Aim » Can you write out the whole listing exactly?

****************************************

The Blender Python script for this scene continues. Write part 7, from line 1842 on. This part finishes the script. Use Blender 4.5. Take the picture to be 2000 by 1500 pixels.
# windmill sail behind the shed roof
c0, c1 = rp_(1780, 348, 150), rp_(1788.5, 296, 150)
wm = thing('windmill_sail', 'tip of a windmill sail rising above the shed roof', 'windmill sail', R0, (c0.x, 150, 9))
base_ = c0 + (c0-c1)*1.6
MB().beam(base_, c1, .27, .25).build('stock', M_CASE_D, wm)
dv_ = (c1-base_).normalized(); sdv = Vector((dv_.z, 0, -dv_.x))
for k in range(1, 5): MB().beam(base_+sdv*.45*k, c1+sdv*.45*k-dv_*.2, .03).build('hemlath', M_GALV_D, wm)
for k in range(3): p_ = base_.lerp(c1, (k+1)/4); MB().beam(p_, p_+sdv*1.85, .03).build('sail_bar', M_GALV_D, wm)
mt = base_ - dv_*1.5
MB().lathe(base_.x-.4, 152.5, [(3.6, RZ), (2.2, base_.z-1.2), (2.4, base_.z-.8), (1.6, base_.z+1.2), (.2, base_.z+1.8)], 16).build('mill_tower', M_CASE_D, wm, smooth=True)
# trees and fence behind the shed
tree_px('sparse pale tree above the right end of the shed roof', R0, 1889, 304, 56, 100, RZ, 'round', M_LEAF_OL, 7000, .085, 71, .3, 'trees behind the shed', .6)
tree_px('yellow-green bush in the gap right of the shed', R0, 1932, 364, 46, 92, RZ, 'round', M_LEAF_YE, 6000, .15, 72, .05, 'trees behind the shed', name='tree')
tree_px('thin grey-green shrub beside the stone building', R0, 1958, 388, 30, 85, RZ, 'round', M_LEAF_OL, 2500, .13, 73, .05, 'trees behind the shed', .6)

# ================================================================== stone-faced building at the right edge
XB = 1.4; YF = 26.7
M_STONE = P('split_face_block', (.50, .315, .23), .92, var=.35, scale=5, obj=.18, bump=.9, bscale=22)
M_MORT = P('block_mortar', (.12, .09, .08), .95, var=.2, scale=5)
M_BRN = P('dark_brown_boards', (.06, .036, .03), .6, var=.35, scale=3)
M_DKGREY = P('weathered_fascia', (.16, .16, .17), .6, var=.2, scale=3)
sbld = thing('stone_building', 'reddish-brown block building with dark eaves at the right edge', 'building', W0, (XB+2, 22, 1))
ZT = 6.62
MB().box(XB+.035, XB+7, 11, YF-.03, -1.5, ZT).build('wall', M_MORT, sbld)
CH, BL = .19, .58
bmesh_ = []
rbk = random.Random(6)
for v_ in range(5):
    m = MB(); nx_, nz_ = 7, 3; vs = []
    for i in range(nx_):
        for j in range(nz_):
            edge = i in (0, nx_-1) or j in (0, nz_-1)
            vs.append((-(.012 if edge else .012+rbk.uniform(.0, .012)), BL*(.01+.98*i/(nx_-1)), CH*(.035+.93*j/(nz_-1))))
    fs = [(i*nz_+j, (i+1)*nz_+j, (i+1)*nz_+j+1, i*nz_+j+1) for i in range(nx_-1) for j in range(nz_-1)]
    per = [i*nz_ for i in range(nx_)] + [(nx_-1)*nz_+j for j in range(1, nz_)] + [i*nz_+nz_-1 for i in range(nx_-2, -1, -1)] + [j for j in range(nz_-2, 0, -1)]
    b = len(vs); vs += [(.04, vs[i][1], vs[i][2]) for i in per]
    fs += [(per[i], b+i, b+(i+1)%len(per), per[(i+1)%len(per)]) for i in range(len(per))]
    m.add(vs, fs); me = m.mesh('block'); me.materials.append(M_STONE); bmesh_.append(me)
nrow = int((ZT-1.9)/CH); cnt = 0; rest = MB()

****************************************

Output of the exercise »
The Blender Python script for this scene continues. Write part 7, from line 1842 on. This part finishes the script. Use Blender 4.5. Take the picture to be 2000 by 1500 pixels.
# windmill sail behind the shed roof
c0, c1 = rp_(1780, 348, 150), rp_(1788.5, 296, 150)
wm = thing('windmill_sail', 'tip of a windmill sail rising above the shed roof', 'windmill sail', R0, (c0.x, 150, 9))
base_ = c0 + (c0-c1)*1.6
MB().beam(base_, c1, .27, .25).build('stock', M_CASE_D, wm)
dv_ = (c1-base_).normalized(); sdv = Vector((dv_.z, 0, -dv_.x))
for k in range(1, 5): MB().beam(base_+sdv*.45*k, c1+sdv*.45*k-dv_*.2, .03).build('hemlath', M_GALV_D, wm)
for k in range(3): p_ = base_.lerp(c1, (k+1)/4); MB().beam(p_, p_+sdv*1.85, .03).build('sail_bar', M_GALV_D, wm)
mt = base_ - dv_*1.5
MB().lathe(base_.x-.4, 152.5, [(3.6, RZ), (2.2, base_.z-1.2), (2.4, base_.z-.8), (1.6, base_.z+1.2), (.2, base_.z+1.8)], 16).build('mill_tower', M_CASE_D, wm, smooth=True)
# trees and fence behind the shed
tree_px('sparse pale tree above the right end of the shed roof', R0, 1889, 304, 56, 100, RZ, 'round', M_LEAF_OL, 7000, .085, 71, .3, 'trees behind the shed', .6)
tree_px('yellow-green bush in the gap right of the shed', R0, 1932, 364, 46, 92, RZ, 'round', M_LEAF_YE, 6000, .15, 72, .05, 'trees behind the shed', name='tree')
tree_px('thin grey-green shrub beside the stone building', R0, 1958, 388, 30, 85, RZ, 'round', M_LEAF_OL, 2500, .13, 73, .05, 'trees behind the shed', .6)

# ================================================================== stone-faced building at the right edge
XB = 1.4; YF = 26.7
M_STONE = P('split_face_block', (.50, .315, .23), .92, var=.35, scale=5, obj=.18, bump=.9, bscale=22)
M_MORT = P('block_mortar', (.12, .09, .08), .95, var=.2, scale=5)
M_BRN = P('dark_brown_boards', (.06, .036, .03), .6, var=.35, scale=3)
M_DKGREY = P('weathered_fascia', (.16, .16, .17), .6, var=.2, scale=3)
sbld = thing('stone_building', 'reddish-brown block building with dark eaves at the right edge', 'building', W0, (XB+2, 22, 1))
ZT = 6.62
MB().box(XB+.035, XB+7, 11, YF-.03, -1.5, ZT).build('wall', M_MORT, sbld)
CH, BL = .19, .58
bmesh_ = []
rbk = random.Random(6)
for v_ in range(5):
    m = MB(); nx_, nz_ = 7, 3; vs = []
    for i in range(nx_):
        for j in range(nz_):
            edge = i in (0, nx_-1) or j in (0, nz_-1)
            vs.append((-(.012 if edge else .012+rbk.uniform(.0, .012)), BL*(.01+.98*i/(nx_-1)), CH*(.035+.93*j/(nz_-1))))
    fs = [(i*nz_+j, (i+1)*nz_+j, (i+1)*nz_+j+1, i*nz_+j+1) for i in range(nx_-1) for j in range(nz_-1)]
    per = [i*nz_ for i in range(nx_)] + [(nx_-1)*nz_+j for j in range(1, nz_)] + [i*nz_+nz_-1 for i in range(nx_-2, -1, -1)] + [j for j in range(nz_-2, 0, -1)]
    b = len(vs); vs += [(.04, vs[i][1], vs[i][2]) for i in per]
    fs += [(per[i], b+i, b+(i+1)%len(per), per[(i+1)%len(per)]) for i in range(len(per))]
    m.add(vs, fs); me = m.mesh('block'); me.materials.append(M_STONE); bmesh_.append(me)
nrow = int((ZT-1.9)/CH); cnt = 0; rest = MB()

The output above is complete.